• [Required work]
Filter the records for lines holding the string "parts".

• [Given records]

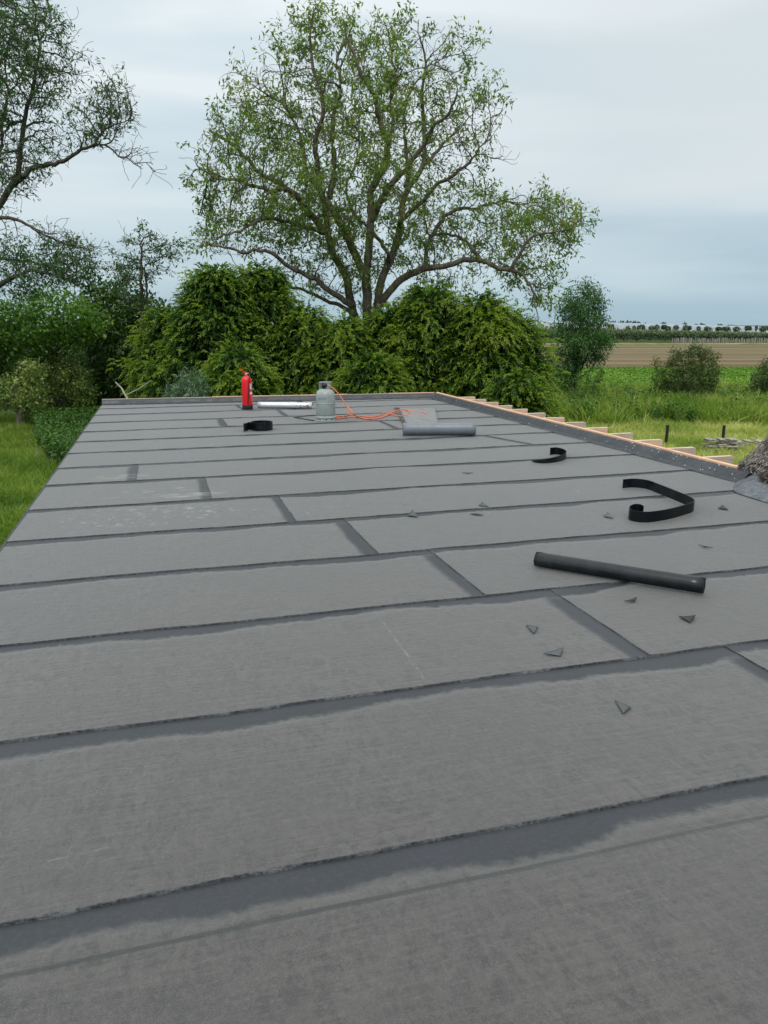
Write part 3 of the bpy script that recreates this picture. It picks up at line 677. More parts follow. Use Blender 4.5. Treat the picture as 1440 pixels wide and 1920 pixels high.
# small triangular offcuts
M['chip'] = mat('offcut', (.07,.08,.085), .4, .5); M['chip_d'] = mat('offcut_dark', (.018,.02,.022), .5)
chips = [([(1152,1317),(1183,1331),(1168,1343)], .006, 'grey triangular offcut lying flat nearest the camera, pointed at the bottom', 0),
 ([(986,1176),(1009,1179),(1001,1193)], .014, 'small triangular offcut left of the angled black roll and above the winged one', 0),
 ([(1018,1231),(1051,1235),(1057,1221)], .016, 'wing shaped triangular offcut just above the long lap seam', 0),
 ([(1272,1161),(1294,1172),(1304,1160)], .014, 'dark bent offcut below the right end of the black roll', 1),
 ([(1170,1132),(1184,1129),(1194,1125)], .010, 'thin dark sliver directly below the middle of the black roll', 1),
 ([(1309,1025),(1324,1028),(1337,1031)], .010, 'thin dark sliver above the black roll, towards the right edge', 1),
 ([(764,970),(784,972),(773,962)], .030, 'upright triangular offcut at the top of a cut joint left of centre', 0),
 ([(881,966),(894,965),(906,969)], .006, 'flat dark sliver right of the upright triangular offcut', 1),
 ([(1130,971),(1150,975),(1140,966)], .026, 'upturned triangular offcut beside the hooked black strip', 0),
 ([(1346,956),(1365,959),(1354,951)], .018, 'small dark offcut between the hooked strip and the thatched eave', 1),
 ([(897,951),(916,953),(905,946)], .018, 'faint grey offcut on a lap seam above the flat dark sliver', 0),
 ([(866,888),(877,890),(887,889)], .010, 'tiny grey offcut left of the small curved strip', 0)]
for pts, lift, lab, dk in chips:
    P = [np.array([*px(x, y), .0105]) for x, y in pts]
    if np.linalg.norm(np.cross(P[1]-P[0], P[2]-P[0])) < .0012:
        d = P[2]-P[0]; nn = np.array([-d[1], d[0], 0]); nn /= np.linalg.norm(nn); P[1] = P[1]-nn*.022
    lift *= .55; P[2][2] += lift; P[0][2] += .003
    V = []; F = []; K = 6
    for i in range(K+1):
        for j in range(K+1-i):
            u = i/K; v = j/K; p = P[0]*(1-u-v)+P[1]*u+P[2]*v; p = p.copy(); p[2] = .0105+ (v**2)*lift+.003*math.sin(3*u)+(.5*lift*(1-u-v)**3); V.append(p)
    idx = {}; n_ = 0
    for i in range(K+1):
        for j in range(K+1-i): idx[i, j] = n_; n_ += 1
    for i in range(K):
        for j in range(K-i):
            F.append((idx[i,j], idx[i+1,j], idx[i,j+1]))
            if j < K-i-1: F.append((idx[i+1,j], idx[i+1,j+1], idx[i,j+1]))
    o = mk('roofing_offcut', V, F, M['chip_d' if dk else 'chip'], None, True); tag(o, lab, 'offcut', 'triangular offcuts scattered on the roof')
    sd_ = o.modifiers.new('solid', 'SOLIDIFY'); sd_.thickness = .0035; sd_.offset = 1
# thin cord lying behind the coiled strip
mbx = MB(); mbx.ribbon([(*px(551,784.2), .010), (*px(570,787.5), .012), (*px(588,790.5), .010)], .012, .014); mbx.ribbon([(*px(556,784), .010), (*px(572,782), .012), (*px(591,780), .010)], .010, .012)
o = mbx.build('folded_offcut', M['chip_d'], None); tag(o, 'narrow V shaped dark offcut lying between the coiled strip and the gas bottle', 'offcut')

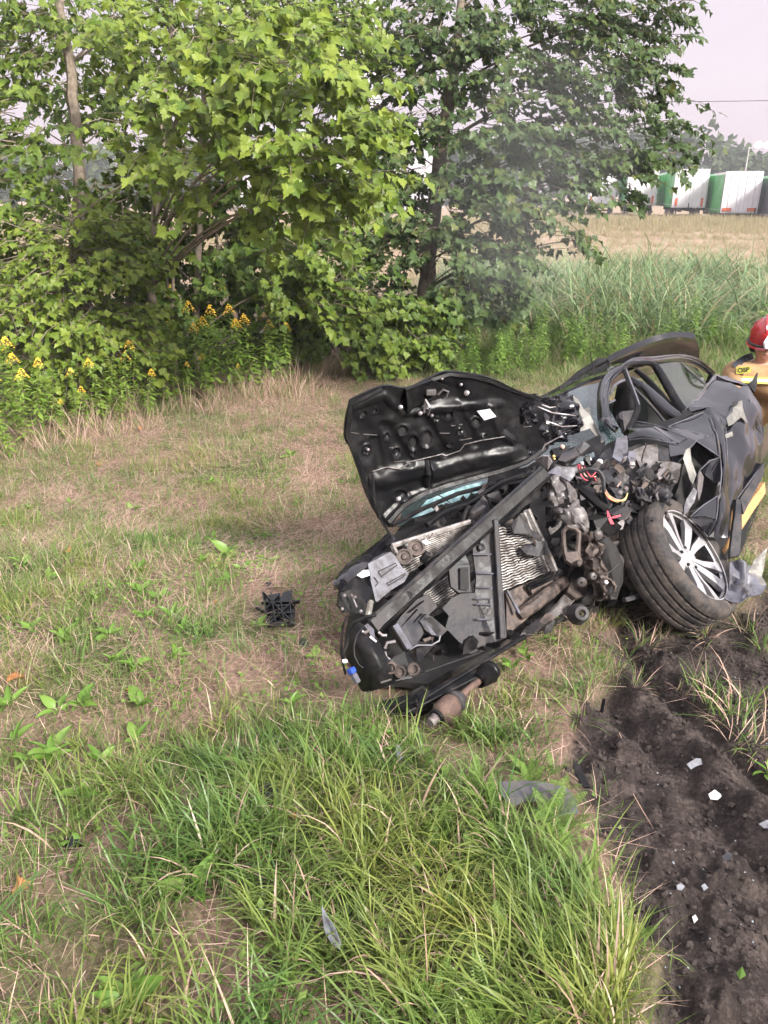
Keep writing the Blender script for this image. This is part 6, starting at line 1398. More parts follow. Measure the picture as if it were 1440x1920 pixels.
poly('torn_skin', [Ee(150, 805, 3.95), Ee(178, 790, 3.95), Ee(185, 870, 3.95), Ee(215, 960, 3.94), Ee(195, 1020, 3.93), Ee(175, 990, 3.94), Ee(145, 900, 3.95), Ee(133, 860, 3.95)], .006, M_PRIMER, dp, .012, 2)
poly('torn_skin', [Ee(160, 1110, 3.9), Ee(200, 1040, 3.92), Ee(222, 1060, 3.92), Ee(205, 1130, 3.9), Ee(170, 1190, 3.88), Ee(140, 1210, 3.87), Ee(150, 1150, 3.88)], .006, M_PALEP, dp, .015, 2)
poly('window_sill_trim', [Ee(-45, 650, 4.4), Ee(180, 570, 4.42), Ee(200, 578, 4.41), Ee(40, 665, 4.3), Ee(-30, 680, 4.34)], .02, M_PLASTIC, dp)
st_ = [[(300, 1345, 3.88), (355, 1350, 3.86), (412, 1355, 3.9)], [(352, 1090, 3.92), (385, 1090, 3.9), (430, 1090, 3.98)], [(370, 850, 4.02), (395, 860, 4.0), (410, 870, 4.1)], [(340, 690, 4.16), (385, 690, 4.14), (402, 700, 4.2)], [(265, 572, 4.3), (300, 545, 4.3), (395, 610, 4.26)]]
part(patch([[Ee(*p) for p in r_] for r_ in st_], 16, 44, .012, .010, 8, 22, fold=True), 'door_edge', M_PAINT, True, dp, angle=14)
rd = [[(412, 1355, 3.92), (470, 1110, 4.1), (520, 1040, 4.2), (632, 890, 4.4)], [(412, 1060, 4.02), (480, 1000, 4.12), (560, 900, 4.26), (630, 800, 4.42)], [(402, 820, 4.15), (470, 780, 4.2), (550, 740, 4.3), (622, 680, 4.46)], [(398, 690, 4.24), (460, 620, 4.28), (520, 560, 4.36), (612, 535, 4.5)], [(400, 605, 4.3), (445, 520, 4.38), (482, 425, 4.5), (548, 402, 4.58)]]
rdp = part(patch([[Ee(*p) for p in r_] for r_ in rd], 44, 56, .015, .011, 5, 23, fold=True), 'rear_door', M_PAINT, True, label='dented glossy black rear door at the right edge', angle=14)
poly('door_top_face', [Ee(165, 548, 4.5), Ee(350, 342, 4.75), Ee(485, 425, 4.55), Ee(445, 520, 4.42), Ee(400, 605, 4.32), Ee(300, 545, 4.34), Ee(182, 572, 4.44)], .012, M_PAINT, rdp, .010, 4, smooth=True)
poly('door_frame_edge', [Ee(158, 545, 4.5), Ee(345, 335, 4.76), Ee(360, 342, 4.75), Ee(180, 555, 4.48)], .015, M_STEEL, rdp)
poly('torn_handle_recess', [Ee(400, 612, 4.25), Ee(445, 565, 4.26), Ee(455, 510, 4.3), Ee(500, 500, 4.32), Ee(505, 540, 4.3), Ee(540, 640, 4.3), Ee(500, 600, 4.26), Ee(440, 650, 4.22), Ee(415, 660, 4.22)], .005, M_PRIMER, rdp, .008, 1)
poly('handle_hole_shade', [Ee(445, 510, 4.29), Ee(480, 500, 4.3), Ee(470, 530, 4.29), Ee(450, 540, 4.28)], .004, M_DARKHOLE, rdp)  # shade of the handle opening, painted as a dark plate
poly('torn_skin', [Ee(392, 715, 4.12), Ee(440, 690, 4.13), Ee(445, 720, 4.12), Ee(400, 735, 4.11)], .006, M_PRIMER, rdp, .006, 1)
poly('door_top_scrap', [Ee(345, 340, 4.72), Ee(400, 335, 4.74), Ee(450, 360, 4.7), Ee(540, 398, 4.6), Ee(480, 395, 4.6), Ee(400, 370, 4.66)], .015, M_PAINT, rdp, .012, 1)
poly('door_top_scrap', [Ee(540, 398, 4.6), Ee(575, 370, 4.62), Ee(600, 325, 4.64), Ee(598, 400, 4.62), Ee(580, 450, 4.6)], .012, M_PLASTIC, rdp, .006, 1)
dl = poly('door_strip', [Ee(492, 1105, 4.12), Ee(635, 885, 4.36), Ee(637, 955, 4.34), Ee(510, 1205, 4.08)], .02, M_GREYP, rdp, .003, 1)
poly('sill', [Ee(500, 1205, 4.12), Ee(640, 1005, 4.4), Ee(645, 1075, 4.4), Ee(498, 1300, 4.1)], .06, M_FOAM, None, .004, 1, 'yellow brown foam along the sill')
poly('sill', [Ee(365, 1450, 3.95), Ee(440, 1320, 4.0), Ee(440, 1370, 3.98), Ee(385, 1465, 3.94)], .04, M_FOAM)
poly('sill_strut', [Ee(465, 1110, 4.05), Ee(490, 1115, 4.05), Ee(495, 1300, 3.95), Ee(488, 1460, 3.86), Ee(430, 1470, 3.84), Ee(440, 1320, 3.92)], .02, M_GREYP, None, .008, 2)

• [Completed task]
Write part 3 of the bpy script that recreates this picture. It picks up at line 677. More parts follow. Use Blender 4.5. Treat the picture as 1440 pixels wide and 1920 pixels high.
Keep writing the Blender script for this image. This is part 6, starting at line 1398. More parts follow. Measure the picture as if it were 1440x1920 pixels.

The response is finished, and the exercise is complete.